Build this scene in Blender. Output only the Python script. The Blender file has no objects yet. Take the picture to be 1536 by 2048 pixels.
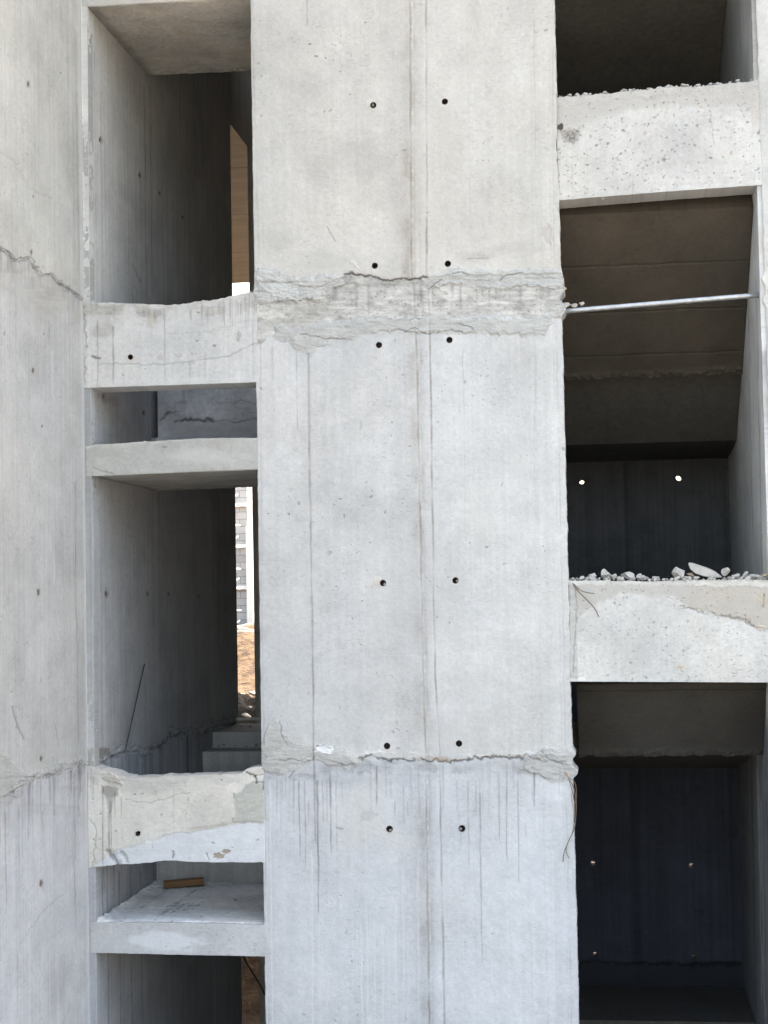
import bpy, bmesh, math, random
import numpy as np
from mathutils import Matrix, Vector

random.seed(7)
SC = bpy.context.scene
COL = SC.collection
ZC = 5.2            # camera height above the front ground
D0 = 10.5           # camera distance from the facade plane (Y = 0)
F = 3300.0          # focal length in photo pixels (photo is 1536 x 2048)
YAW, PITCH, ROLL = -.13117567, -.05065515, .01846326

# ------------------------------------------------------------------ camera
def rot(a, b, c):
    ca, sa, cb, sb, cc, sc = math.cos(a), math.sin(a), math.cos(b), math.sin(b), math.cos(c), math.sin(c)
    Ry = np.array([[ca, 0, sa], [0, 1, 0], [-sa, 0, ca]])
    Rx = np.array([[1, 0, 0], [0, cb, -sb], [0, sb, cb]])
    Rz = np.array([[cc, -sc, 0], [sc, cc, 0], [0, 0, 1]])
    return Rz @ Rx @ Ry
R0 = rot(YAW, PITCH, ROLL)
def ray(px, py):
    w = R0.T @ np.array([(px - 768) / F, -(py - 1024) / F, -1.0])
    return np.array([w[0], -w[2], w[1]])
CAM = np.array([0, -D0, ZC])
def UY(px, py, Y):                     # measured photo point -> plane Y
    r = ray(px, py); return CAM + r * ((Y + D0) / r[1])
def UX(px, py, X):
    r = ray(px, py); return CAM + r * (X / r[0])
def UZ(px, py, Z):
    r = ray(px, py); return CAM + r * ((Z - ZC) / r[2])
def project(P):
    X, Y, Z = P[..., 0], P[..., 1] + D0, P[..., 2] - ZC
    v = [R0[i, 0] * X + R0[i, 1] * Z - R0[i, 2] * Y for i in range(3)]
    return 768 + v[0] / -v[2] * F, 1024 - v[1] / -v[2] * F

cam = bpy.data.cameras.new('camera'); co = bpy.data.objects.new('camera', cam); COL.objects.link(co)
xw, yw, zw = R0 @ np.array([1, 0, 0]), R0 @ np.array([0, 0, -1]), R0 @ np.array([0, 1, 0])
Mt = np.array([xw, yw, zw])            # rows: world axes in camera coordinates
M4 = Matrix([list(Mt[i]) + [CAM[i]] for i in range(3)] + [[0, 0, 0, 1]])
co.matrix_world = M4
cam.sensor_fit = 'VERTICAL'; cam.sensor_height = 36; cam.lens = 36 * F / 2048
cam.clip_start = .1; cam.clip_end = 3000
SC.camera = co

# ------------------------------------------------------------------ noise
def hsh(ix, iy, seed):
    h = (ix.astype(np.int64) * 374761393 + iy.astype(np.int64) * 668265263 + seed * 1274126177) & 0xFFFFFFFF
    h = ((h ^ (h >> 13)) * 1274126177) & 0xFFFFFFFF
    h = ((h ^ (h >> 16)) * 2246822519) & 0xFFFFFFFF
    return ((h ^ (h >> 15)) & 0xFFFFFF).astype(np.float32) / 16777216.0
def vn(x, y, seed=0):
    x = np.asarray(x, dtype=np.float64); y = np.asarray(y, dtype=np.float64)
    ix, iy = np.floor(x), np.floor(y)
    fx, fy = x - ix, y - iy
    fx = fx * fx * (3 - 2 * fx); fy = fy * fy * (3 - 2 * fy)
    a, b = hsh(ix, iy, seed), hsh(ix + 1, iy, seed)
    c, d = hsh(ix, iy + 1, seed), hsh(ix + 1, iy + 1, seed)
    return (a + (b - a) * fx) * (1 - fy) + (c + (d - c) * fx) * fy
def fbm(x, y, o=4, seed=0, g=.5):
    r = 0; a = 1; t = 0
    for i in range(o):
        r = r + a * (vn(x, y, seed + i * 17) - .5); t += a; a *= g
        x = x * 2.03 + 11.7; y = y * 2.03 + 5.3
    return r / t * 2          # about -1..1
def ss(a, b, x):
    t = np.clip((x - a) / (b - a), 0, 1); return t * t * (3 - 2 * t)
def lin(c):
    c = np.array(c, dtype=float) / 255
    return np.where(c <= .04045, c / 12.92, ((c + .055) / 1.055) ** 2.4)
def alb(r, g, b):                      # concrete tone relative to the mid storey of the pier
    return lin((r, g, b)) / .665 * .46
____
[Objective]: Repeat only the lines between the start of the data and the line with "YAW, PITCH, ROLL = -.13117567, -.05065515, .01846326", including those two lines, and skip the pictures.

[Response for this exercise]:
Build this scene in Blender. Output only the Python script. The Blender file has no objects yet. Take the picture to be 1536 by 2048 pixels.
import bpy, bmesh, math, random
import numpy as np
from mathutils import Matrix, Vector

random.seed(7)
SC = bpy.context.scene
COL = SC.collection
ZC = 5.2            # camera height above the front ground
D0 = 10.5           # camera distance from the facade plane (Y = 0)
F = 3300.0          # focal length in photo pixels (photo is 1536 x 2048)
YAW, PITCH, ROLL = -.13117567, -.05065515, .01846326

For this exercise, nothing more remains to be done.